La firme General Decoration, fondée en 1969 par Jules Wabbes, redonne vie à bon nombre de ses créations, soixante ans après la rencontre du designer belge avec le célèbre architecte américain Philip Johnson.

En 1955, Jules Wabbes rencontrait l’architecte américain Philip Johnson, déjà illustre à l’époque pour avoir réalisé, notamment, The Glass House à New Canaan. Ses contacts avec Raymond Loewy et Edward Wormley, deux designers tout aussi célèbres, avaient par ailleurs donné un sérieux élan à sa créativité. Le Belge avait ainsi affiné son style, d’influence américaine. Il s’était également lancé dans la conception d’objets d’intérieur en métal – lampes, portemanteaux, chenets, clinches et même cendriers -, ayant constaté que d’autres grands noms de la discipline, tels que Johnson, Arne Jacobsen ou Giò Ponti, qu’il considérait un peu comme ses modèles, signaient aussi bien des projets d’envergure que de petites créations. Et eux aussi affectionnaient un dessin austère agrémenté d’une touche artisanale.

ARTISTE JOAILLIER

Jules Wabbes était en réalité moins un designer industriel qu’un artiste joaillier attiré par l’artisanat et les beaux matériaux. Outre sa collection de meubles, dont une partie est actuellement produite par Bulo, il a conçu une foule d’accessoires de décoration dans les années 50, ce qui l’amena à fonder une société distincte en 1969 : General Decoration (Gede).  » Contrairement à ce que l’on croit, cette entreprise n’a jamais cessé d’exister après son décès en 1974, explique sa fille Marie Ferran-Wabbes. Mais au fil du temps, elle n’était quasiment plus active, notamment parce que les anciens collaborateurs de mon père avaient décroché.  »
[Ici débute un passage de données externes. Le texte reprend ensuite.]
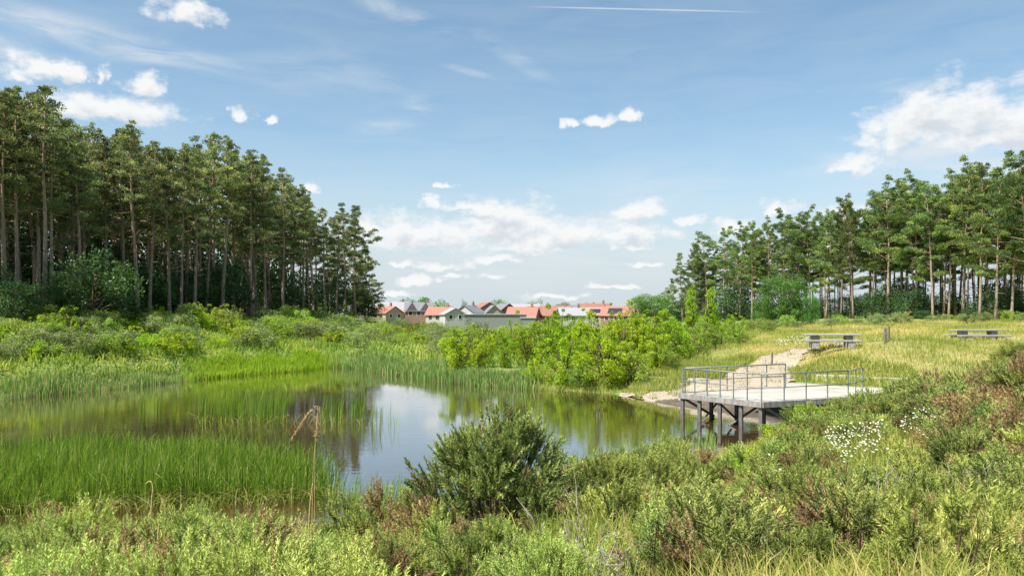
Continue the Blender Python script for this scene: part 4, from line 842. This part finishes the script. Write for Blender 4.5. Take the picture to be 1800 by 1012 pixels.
# low scrub on the banks, far gorse among it: individuals of a few kinds
scr = {'shrub': [broad_meshes(450 + i, 1.4, 1.9, 40, 64, .088, 'shrub', base=.02, clr=.16, split=False, stems=4) for i in range(4)],
       'lime': [broad_meshes(460 + i, 1.5, 1.7, 40, 60, .088, 'lime', base=.02, clr=.15, split=False, stems=4, spires=8) for i in range(3)],
       'gorse_far': [broad_meshes(470 + i, 1.4, 2.0, 44, 80, .08, 'gorse_far', base=.02, clr=.15, split=False, stems=4) for i in range(4)],
       'yellow': [broad_meshes(480 + i, 1.0, 1.5, 28, 60, .08, 'yellow', base=.02, clr=.17, split=False, stems=3) for i in range(2)]}
def scrub(poly, n, mix, smin, smax, where, group):
    P = scatter(poly, n * 2); sd = pond_sd(P[:, 0], P[:, 1]); P = P[sd > 1.5][:n]; Z = Hgt(P[:, 0], P[:, 1]); kinds = [k for k, w_ in mix for _ in range(w_)]
    nm = {'shrub': 'pale green scrub bush', 'lime': 'lime green scrub bush', 'gorse_far': 'dark olive gorse bush', 'yellow': 'small yellow-flowered shrub'}
    for i, ((x, y), z) in enumerate(zip(P, Z)):
        k = random.choice(kinds); s = random.uniform(smin, smax)
        place('scrub_or_gorse_bush', scr[k][i % len(scr[k])], (x, y, z - .05), random.uniform(0, 6), (s * random.uniform(.9, 1.3), s * random.uniform(.9, 1.3), s), f'{nm[k]} {where}', 'bush', group)
scrub([(-60,45),(160,51),(150,67),(-60,59)], 46, [('shrub', 4), ('lime', 3), ('gorse_far', 4), ('yellow', 1)], .9, 1.5, 'on the bank at the far left, below the pines', 'scrub on the left bank')
scrub([(160,51),(350,58),(330,84),(150,67)], 55, [('shrub', 4), ('lime', 3), ('gorse_far', 2), ('yellow', 2)], .9, 1.5, 'on the slope between pond and left pines', 'scrub on the left bank')
scrub([(350,60),(590,72),(610,118),(330,84)], 66, [('shrub', 4), ('lime', 3), ('gorse_far', 4), ('yellow', 2)], 1.0, 1.8, 'near the head of the pond, before the left wood', 'scrub at the head of the pond')
scrub([(600,72),(800,60),(860,64),(800,110),(610,125)], 54, [('shrub', 3), ('lime', 1), ('gorse_far', 5)], 0.8, 1.4, 'on the far bank below the village', 'scrub on the far bank')
scrub([(820,66),(1250,66),(1280,110),(800,110)], 42, [('shrub', 3), ('lime', 4), ('gorse_far', 2)], .9, 1.6, 'behind the pond-side thicket', 'scrub behind the thicket')
scrub([(1280,62),(1340,72),(1800,74),(1850,90),(1290,100)], 32, [('shrub', 3), ('gorse_far', 4)], .6, 1.1, 'along the foot of the right wood', 'scrub along the right wood')
sap = [broad_meshes(500 + i, 2.4, 1.5, 50, 50, .1, 'lime', base=.02, clr=.13, stems=2, spires=6) for i in range(3)]
for i, (px, D, yt, lb) in enumerate([(68,56,560,'lime sapling at the left, nearest the frame edge'),(124,58,548,'tall lime sapling standing above the left bank scrub'),(284,76,555,'slim lime sapling below a pale leaning trunk'),(398,80,540,'bushy lime sapling standing out before dark trunks'),(540,105,548,'green sapling near the right end of the left wood'),(560,100,535,'dark green young tree before the end of the left wood'),(605,112,540,'green young tree before the low-branched end pines')]):
    x, y = W(px, D); z = h1(x, y); s = top_h(px, D, yt - 12, z) / 2.2
    place('sapling', ren(sap[i % 3]), (x, y, z), i, (s * (1.3 if px != 398 else 1.7), s * 1.3, s), lb, 'sapling', 'saplings above the bank scrub')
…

Wabbes fut l’un des premiers grands ténors à revenir au goût du jour à la fin des années 90, à la faveur de l’engouement suscité par le design vintage. La demande pour ses meubles et ses lampes monta alors en flèche, mais l’offre ne suivait pas. Finalement, seuls les droits sur les meubles ont été cédés à Bulo, pas ceux des objets issus du catalogue de Gede. Cette collection est à présent ressuscitée par l’antiquaire bruxellois Vincent Colet, spécialisé dans le design, et Marie Ferran-Wabbes.  » Nous produisons à nouveau toute la série de lampes, de clinches et de nombreuses autres pièces en cuivre, en bronze et en acier. Nous commençons par une gamme encore limitée, qui sera étoffée ultérieurement. Ce n’est pas une sinécure de produire tout rapidement « , se justifie Vincent Colet.

ANCRAGE BELGE

Les moules de nombreuses pièces se sont perdus, tout comme le savoir-faire nécessaire à leur production.  » Prenez les luminaires Nid d’abeille : vous n’avez pas idée de leur complexité, commente Marie Ferran-Wabbes. En nous basant sur plusieurs documents d’archives, nous sommes parvenus à les reproduire, mais on est ici dans le fait main. Tous ces objets ont l’air épurés et modernes, mais ils sont en fait très complexes.  »

De plus, comme à l’époque, tout sort d’ateliers belges.  » Notre intention n’est pas de produire à grande échelle. Nous tenons à conserver une certaine exclusivité « , précise Vincent Colet. C’est faire honneur au designer, car bon nombre de ces créations ont un style éblouissant qui n’a rien à envier à la production des maîtres de l’époque, comme Alvar Aalto et Poul Henningsen. Du reste, la demande de design à petite échelle est en augmentation à l’heure actuelle, notamment en réaction à la surproduction de masse dont nous sommes submergés.